Eddie Scarry of the Federalist reacts to the release of an unedited CBS interview with Kamala Harris that took place during the presidential campaign.

It’s been three months since the election, and there are still so many unanswered questions as to what exactly happened in the very obvious partnership that took place between the dying national news media and the Kamala Harris campaign. But a little more clarity was offered this week when Brendan Carr, chairman of the Federal Communications Commission, released the full nearly hour-long interview CBS “60 Minutes” aired with Harris several weeks before Election Day.
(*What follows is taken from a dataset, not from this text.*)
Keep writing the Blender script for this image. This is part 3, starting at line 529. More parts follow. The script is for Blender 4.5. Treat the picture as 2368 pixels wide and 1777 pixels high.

The disclosure of the raw footage came as CBS cooperated with a complaint to the FCC from the Center for American Rights, a right-leaning law firm that accused the network of news distortion. The allegation followed a discrepancy observers noted between the short tease that CBS released in advance of the full “60 Minutes” episode and the final cut that aired and showed Harris offering a different answer to the same question.

What we know now is that CBS’s original explanation for the issue, that it merely used a separate portion of a longer answer in the production that went to air, is true. But that doesn’t clear the network of its questionable decision to clean up not only that newsworthy portion of the interview, in which Harris’s fuller answer is hysterically confused, but in other parts, too.

Another highly suspect omission from the final cut was an extended portion in which Harris wasn’t asked some convoluted question on geopolitical matters or macro economics, but on why she wants to be president. “There are many reasons but probably, um, first and foremost, I truly believe in the promise of America,” she droned in an alarmingly slow cadence. “I do. And I love the American people. You know, we are a people who have ambition and aspirations and dreams and optimism and hope.”

Without even being able to see interviewer Bill Whitaker, you can feel his eyes mentally rolling to the back of his skull. The portion was surely nixed for its banality, but it’s a fundamental question the average voter would want an answer to, regardless of whether Harris has a deeply superficial, deeply boring answer.